Apple's strategy offered music lovers what they want—a legal and easy-to-use interface. Customers could buy songs one at a time for ninety-nine cents each instead of buying them bundled up in albums of uneven quality. First, Apple proved the model worked on their own proprietary hardware, and then they rolled it out on PCs.

Critics said you couldn't take on Microsoft and its Windows Media Player platform; the customers said otherwise. Apple knew that their customers' needs, their competitors' failure to act, and their own capabilities all pointed to the opportunity to do something both “insanely great” and beautiful. Apple is justly famous for its stylish products and its spare, compelling advertising, but its business model for iTunes was one of its most beautiful creations.

Physicists have an expression for this kind of solution. They say that when such elegance and simplicity are in the formulation, you're more likely to be right. Similarly, in detective fiction, an elegant solution is both simple and inevitable. “Elementary, my dear Watson.” Aesthetic strategies are elegant—simultaneously simple, stylish, classic, and apt.

Getting to Yes … And

As in the case of “aesthetic strategy,” getting past the either/or of a false dichotomy is liberating and energizing. We can draw from two pools of resources instead of one, and we can benefit from the experience of successful companies' approaches. At the same time, we can draw on an artistic sensibility that puts us in better touch with our customers' needs and our own capabilities. No either/or choice required. “Do I contradict myself?” asked Walt Whitman. “Very well then I contradict myself (I am large, I contain multitudes.)”

In their classic book Getting to Yes, Roger Fisher and William Ury wrote that negotiations don't have to be a game of “I win/you lose.”[1] Even though “my interests” and “your interests” might seem like a dichotomy, they're not. When the two sides in a negotiation focus on their interests instead of their bargaining positions, they are much more likely to get to a win-win solution. The greater the differences in what each party is looking for, the greater the opportunity for beneficial outcomes. Or, to put it as a mathematician would, bad negotiations are zero-sum games, and good negotiations are positive-sum. In bad negotiations, one side's demands are met with either a flat-out “no” or, more encouragingly, with a “No, but …” In good negotiations, one side's proposal is met by the more promising response “Yes, but …”
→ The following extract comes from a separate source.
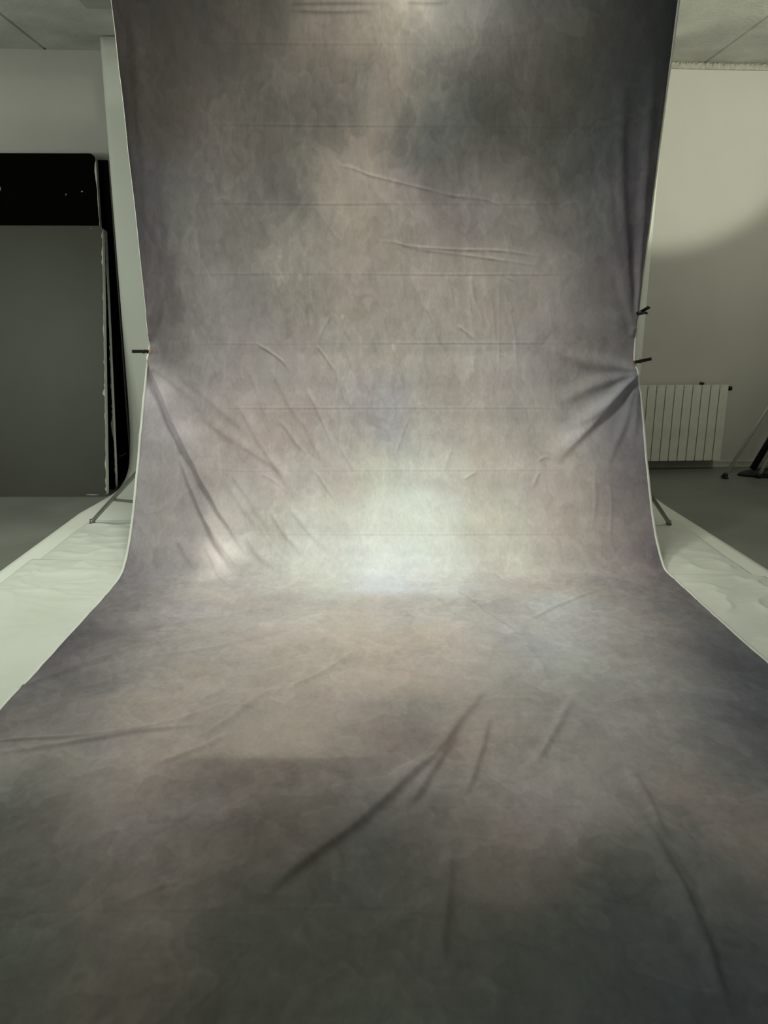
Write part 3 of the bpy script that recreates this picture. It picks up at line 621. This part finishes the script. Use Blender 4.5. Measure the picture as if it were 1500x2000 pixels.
rgba = np.concatenate([PR, np.ones(PR.shape[:2]+(1,))], -1)
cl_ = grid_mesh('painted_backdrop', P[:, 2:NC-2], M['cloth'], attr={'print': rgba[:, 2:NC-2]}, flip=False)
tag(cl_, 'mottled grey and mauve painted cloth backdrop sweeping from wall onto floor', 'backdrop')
h1 = grid_mesh('hem', P[:, :3], M['hem'], cl_, thick=.003); h1['label'] = 'white left hem'
h2 = grid_mesh('hem', P[:, NC-3:], M['hem'], cl_, thick=.003); h2['label'] = 'white right hem'
# ------------------------------------------------------------------ stand that carries the backdrop
st = empty('backdrop_stand', (0, 4.66, 0))
tag(st, 'steel tripod stand and crossbar holding up the painted backdrop, legs showing at both sides', 'backdrop stand')
def part(name, m, fn, parent, smooth=False, bevel=0, mats=None):
    bm = bmesh.new(); fn(bm); return finish(bm, name, mats or m, parent, smooth, bevel)
OY = 4.66
for sx, px, foot in ((-1, -1.33, (-2.014, 4.997)), (1, 1.30, (1.842, 4.907))):
    part('pole', M['steel'], lambda bm: (add_tube(bm, [(px,0,.12),(px,0,1.55)], .0175), add_tube(bm, [(px,0,1.5),(px,0,3.06)], .014), add_tube(bm, [(px,0,1.49),(px,0,1.55)], .022)), st)
    part('collar', M['dark'], lambda bm: add_tube(bm, [(px,0,.635),(px,0,.695)], .028), st)
    part('collar', M['dark'], lambda bm: add_tube(bm, [(px,0,.19),(px,0,.23)], .026), st)
    v0 = Vector((foot[0]-px, foot[1]-OY, 0)); rad = v0.length; a0 = math.atan2(v0.y, v0.x)
    for k in range(3):
        a = a0 + k*2*math.pi/3*(1)
        r_ = rad if k == 0 else .62
        d = Vector((math.cos(a), math.sin(a), 0))
        if k > 0 and (d.y*r_) < -.05:                      # legs towards the viewer stay behind the cloth
            d = Vector((-sx*.97, -.03, 0)).normalized(); r_ = .60
        tp = Vector((px,0,.665)) + d*.028; ft = Vector((px,0,.026)) + d*r_
        side = Vector((-d.y, d.x, 0))
        def legs(bm):
            # flat-sided channel leg
            ax = (ft-tp).normalized(); up = side.cross(ax).normalized()
            c = [side*.012+up*.010, side*-.012+up*.010, side*-.012-up*.010, side*.012-up*.010]
            A = [bm.verts.new(tp+q) for q in c]; B = [bm.verts.new(ft+q) for q in c]
            bm.faces.new(A[::-1]); bm.faces.new(B)
            for i in range(4): bm.faces.new((A[i], A[(i+1)%4], B[(i+1)%4], B[i]))
        lg = part('leg', M['steel'], legs, st, bevel=.003)
        part('rubber_foot', M['rubber'] if k else M['steel'], lambda bm: (add_tube(bm, [ft+Vector((0,0,-.012)), ft+Vector((0,0,.012))], .017), add_tube(bm, [ft+d*.004+Vector((0,0,-.013)), ft+d*.014+Vector((0,0,-.008))], [.02,.016])), lg)
        mid = tp.lerp(ft, .735)
        lo = Vector((px,0,.21)) + d*.024
        def brace(bm):
            ax = (lo-mid).normalized(); up = side.cross(ax).normalized()
            c = [side*.006+up*.009, side*-.006+up*.009, side*-.006-up*.009, side*.006-up*.009]
            A = [bm.verts.new(mid+q) for q in c]; B = [bm.verts.new(lo+q) for q in c]
            bm.faces.new(A[::-1]); bm.faces.new(B)
            for i in range(4): bm.faces.new((A[i], A[(i+1)%4], B[(i+1)%4], B[i]))
        part('brace', M['steel'], brace, st, bevel=.002)
part('crossbar', M['steel'], lambda bm: add_tube(bm, [(-1.6,-.10,3.09),(1.6,-.10,3.09)], .017, n=18), st)
for px in (-1.33, 1.30):
    part('bar_bracket', M['dark'], lambda bm: add_box(bm, (px-.02,-.115,3.05), (px+.02,.02,3.075)), st, bevel=.004)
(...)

Actors and improvisational comics take “getting to yes” a step further. Sketch comedy like Saturday Night Live and improv like Whose Line Is It Anyway? operate with one cardinal rule: don't stop the momentum. Wherever the scene finds itself heading, that's where you have to go. You can add to what's going on, but you can't pretend that what has been said and done didn't happen. Actors prepare for group improvisation by doing an exercise called “Yes, and …” They tell a story, adding a line at a time to what the person before them said. No matter what convoluted concoction they get handed (“There's this deli and the guy behind the counter is a samurai …”), the only response is “Yes, and …”

Getting to “Yes, and …” is finding the duality in a situation. In this chapter we used the oxymoron of aesthetic strategy as an example of a duality. The strategy side of the duality draws on the economic flow of business: how to commit your resources to satisfy your customers and out-maneuver your competitors. The aesthetic side draws on the artistic flow of business: finding creative ways to meet your audience's subjective needs and to learn from your competitors. The two flows are complementary sides of one duality.

In the next chapter, we'll talk about the two flows in more detail. We'll talk about the resources that each draws on, the processes they exploit, and the desires they satisfy. Since most people have a greater familiarity with the economic flow of business, we'll spend more time on the artistic flow. But our objective will be to show how the two flows make up a duality. When you start seeing them that way, you'll end up with more resources to work with and better ways of approaching your work. If you can draw on both sides of the duality, you've got a distinct competitive advantage.

注释:

[1]Roger Fisher and William Ury, Getting to Yes: Negotiating Agreement Without Giving In (Boston: Houghton Mifflin, 1992).